As a security engineer, I’m often using a terminal, you know the black and green screen you see in all the cheesy hacker movies. In several operating systems there’s a special operator called the “pipe”, which is represented by a straight vertical bar “|”. This operator will take whatever the output of the program on the left and “pipe” it to the input of the program on the right.
I call this space tov | theology as a reminder of who we ALL are, image bearers of God, and that we should “pipe” that conscious awareness into every corner of our theology.
The Christian church has too often traded tov for power, and the tools to gain it are fear, guilt and shame. We seem to have missed Jesus’ warnings to the hypocrites and don’t realize that the only path to salvation is through trusting that Jesus is Lord and following his command to sacrificially love one another.

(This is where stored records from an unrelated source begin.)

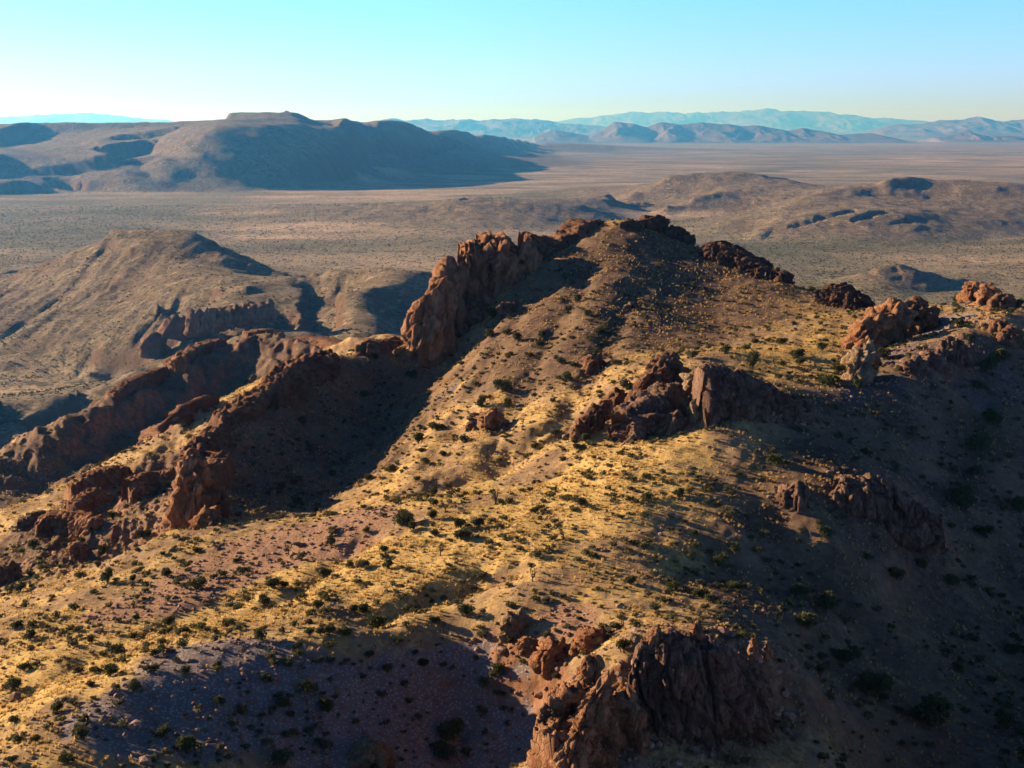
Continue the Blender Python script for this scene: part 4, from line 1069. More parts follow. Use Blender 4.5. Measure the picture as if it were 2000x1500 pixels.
outcrop('rock_cliff', 'rusty crags midway down the left ridge, one face in shade', 'cliff', [
    ('wall', [(456, 822, 870, 250), (428, 846, 892, 243), (404, 876, 928, 235), (384, 904, 960, 226)], 4.0, 127, M_RED, dict(ns=110)), (356, 396, 880, 920, 130, M_ORANGE, dict(top=0.4))])
outcrop('rock_cliff', 'tall golden edged rock buttress at the lower end of the left ridge', 'cliff', [
    (336, 392, 900, 1034, 131, M_ORANGE, dict(sub=5, top=0.5, lean=(0.15, 0.1))), (366, 424, 910, 1000, 132, M_RED, dict(sub=5, top=0.55)), (400, 446, 960, 1010, 133, M_RED, dict(top=0.4)), (378, 420, 990, 1030, 134, M_ORANGE, dict(top=0.4, lean=(0.5, 0)))])
outcrop('rock_outcrop', 'slanting pale slab left of the golden rock buttress', 'outcrop', [
    ('wall', [(332, 916, 948), (304, 920, 956), (280, 934, 974), (262, 954, 988)], 2.6, 135, M_ORANGE, dict(ns=90, nt=56, batter=0.5))])
outcrop('rock_outcrop', 'broken tan ledges on the lower left flank of the left ridge', 'outcrop', [
    ('wall', [(264, 908, 934), (226, 912, 948), (190, 926, 962), (148, 950, 982)], 3.0, 137, M_ORANGE, dict(ns=120, nt=56, batter=0.5)),
    ('wall', [(214, 948, 976), (186, 962, 996), (160, 984, 1010)], 2.2, 138, M_ORANGE, dict(ns=80, nt=48, batter=0.5))])
outcrop('rock_outcrop', 'row of small tan rock teeth on the far left lower slope', 'outcrop', [
    ('wall', [(170, 1012, 1044), (134, 1000, 1050), (104, 1000, 1050), (70, 1022, 1056)], 2.4, 140, M_ORANGE, dict(ns=100, nt=52, batter=0.45)),
    ('wall', [(96, 996, 1018), (64, 1004, 1030), (34, 1018, 1042)], 2.0, 142, M_GREY, dict(ns=70, nt=44, batter=0.5))])
outcrop('rock_outcrop', 'dark rocks in the shadowed gully at the left edge', 'outcrop', [
    (0, 40, 1100, 1140, 143, M_RED, dict(top=0.6)), (134, 164, 1062, 1090, 145, M_ORANGE, dict(top=0.5))])
outcrop('rock_outcrop', 'broken rocks on the sunny side of the left ridge', 'outcrop', [
    ('wall', [(430, 766, 790), (398, 774, 804), (356, 796, 828), (312, 818, 850), (270, 838, 864)], 3.4, 146, M_RED, dict(ns=140, nt=48, batter=0.45))])
outcrop('rock_outcrop', 'chain of small reddish crags down the crest of the far left spur', 'outcrop', [
    ('wall', [(448, 660, 682, 580), (415, 668, 690, 570), (372, 690, 712, 552), (340, 708, 736, 540)], 7.0, 151, M_RED, dict(ns=110, nt=48)),
    ('wall', [(334, 714, 738, 538), (300, 728, 752, 520), (262, 746, 766, 500), (230, 768, 784, 485)], 6.0, 152, M_RED, dict(ns=100, nt=48)),
    (336, 366, 694, 722, 153, M_ORANGE, dict(top=0.5))])
outcrop('rock_outcrop', 'dark rocks on the top of the far left spur', 'outcrop', [
    ('wall', [(545, 652, 668, 598), (515, 644, 664, 600), (486, 650, 664, 595)], 8.0, 156, M_RED, dict(ns=80, nt=40)), ('wall', [(655, 672, 690, 520), (620, 660, 682, 570), (570, 656, 674, 590)], 8.0, 157, M_RED, dict(ns=90, nt=40))])
outcrop('rock_outcrop', 'flat topped dark rock in the saddle beside the foot of the tall orange cliff', 'outcrop', [
    (704, 752, 663, 694, 159, M_RED, dict(top=0.8, depth=0.6)), (746, 796, 664, 686, 160, M_RED, dict(top=0.8, depth=0.6))])
outcrop('rock_outcrop', 'small broken ledge in the dry grass of the lower summit slope', 'outcrop', [
    (916, 944, 808, 838, 161, M_GREY, dict(top=0.6)), (940, 978, 802, 842, 162, M_ORANGE, dict(top=0.6))])
outcrop('rock_outcrop', 'dark tilted rock in the brush above the red fins', 'outcrop', [
    (1138, 1172, 690, 726, 163, M_RED, dict(top=0.4, lean=(0.2, 0)))])
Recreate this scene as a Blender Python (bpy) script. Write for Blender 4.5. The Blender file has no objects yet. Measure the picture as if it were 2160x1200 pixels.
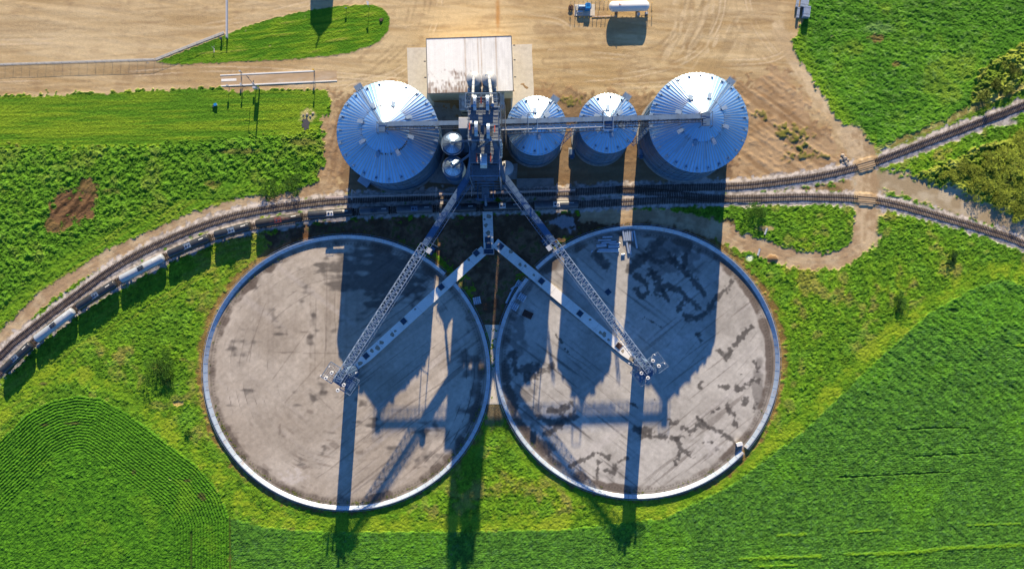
import bpy, math, random
import numpy as np
from mathutils import Vector, Matrix
R_ = math.radians
random.seed(7)
SC = bpy.context.scene

# ------------------------------------------------------------------ camera, sky, sun, exposure
CAMH = 340.0           # drone height in metres
PPM = 5.8              # photo pixels per metre at ground level
TAN_E = 0.385          # tangent of the sun elevation
SUN_E = math.atan(TAN_E)
SUN_AZ_X = 0.07        # sun stands towards +y, a touch to +x
cam = bpy.data.cameras.new('camera'); cam_o = bpy.data.objects.new('camera', cam)
SC.collection.objects.link(cam_o); SC.camera = cam_o
cam_o.location = (0, 0, CAMH)
cam.sensor_width = 36.0; cam.sensor_fit = 'HORIZONTAL'
cam.lens = 36.0 * CAMH / (2160 / PPM)
cam.clip_start = 1.0; cam.clip_end = 12000.0

world = bpy.data.worlds.new('World'); SC.world = world; world.use_nodes = True
wn = world.node_tree; wn.nodes.clear()
sky = wn.nodes.new('ShaderNodeTexSky'); sky.sky_type = 'NISHITA'; sky.sun_disc = False
sky.sun_elevation = SUN_E
sky.sun_rotation = math.atan2(SUN_AZ_X, 1.0)
sky.air_density = 1.0; sky.dust_density = 0.0; sky.ozone_density = 10.0
bg = wn.nodes.new('ShaderNodeBackground'); bg.inputs['Strength'].default_value = 0.098
wo = wn.nodes.new('ShaderNodeOutputWorld')
wn.links.new(sky.outputs[0], bg.inputs[0]); wn.links.new(bg.outputs[0], wo.inputs[0])

sun = bpy.data.lights.new('sun', 'SUN'); sun.energy = 4.75; sun.angle = R_(0.5); sun.color = (1.0, 0.825, 0.56)
sun_o = bpy.data.objects.new('sun', sun); SC.collection.objects.link(sun_o)
to_sun = Vector((SUN_AZ_X, 1.0, TAN_E * math.hypot(1, SUN_AZ_X))).normalized()
sun_o.rotation_euler = to_sun.to_track_quat('Z', 'Y').to_euler()
sun_o.location = to_sun * 400

SC.view_settings.view_transform = 'Standard'; SC.view_settings.look = 'None'
SC.view_settings.gamma = 1.0; SC.view_settings.use_curve_mapping = False
SC.view_settings.exposure = 0.95
SC.render.engine = 'CYCLES'
SC.cycles.max_bounces = 6

# ------------------------------------------------------------------ helpers
def P(px, py, z=0.0):
    """photo pixel seen at height z -> point in the world"""
    k = (CAMH - z) / CAMH / PPM
    return Vector(((px - 1080) * k, (600 - py) * k, z))

def G(px, py):
    return P(px, py, 0)

COL = SC.collection

def tag(o, label=None, cat=None, group=None, kind=None):
    if label: o['label'] = label
    if cat: o['category'] = cat
    if group: o['group'] = group
    if kind: o['kind'] = kind
    return o

def thing(name, label, cat, loc=(0, 0, 0), rz=0.0, group=None):
    o = bpy.data.objects.new(name, None); COL.objects.link(o)
    o.location = loc; o.rotation_euler = (0, 0, rz); o.empty_display_size = 0.5
    return tag(o, label, cat, group)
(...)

As Jesus himself said in Mark 12:29-31:
“The most important [commandment],” answered Jesus, “is this: ‘Hear, O Israel: The Lord our God, the Lord is one. Love the Lord your God with all your heart and with all your soul and with all your mind and with all your strength.’ The second is this: ‘Love your neighbor as yourself.’ There is no commandment greater than these.
The apostle John goes further and shows that these two are inseparable in 1 John 4:19-21
We love because he first loved us. Whoever claims to love God yet hates a brother or sister is a liar. For whoever does not love their brother and sister, whom they have seen, cannot love God, whom they have not seen. And he has given us this command: Anyone who loves God must also love their brother and sister.
My goal is to de-weaponize the Bible and read it in context. Through that, hopefully, we can find the tov at the heart of scripture again and learn to love one another as Christ first loved us.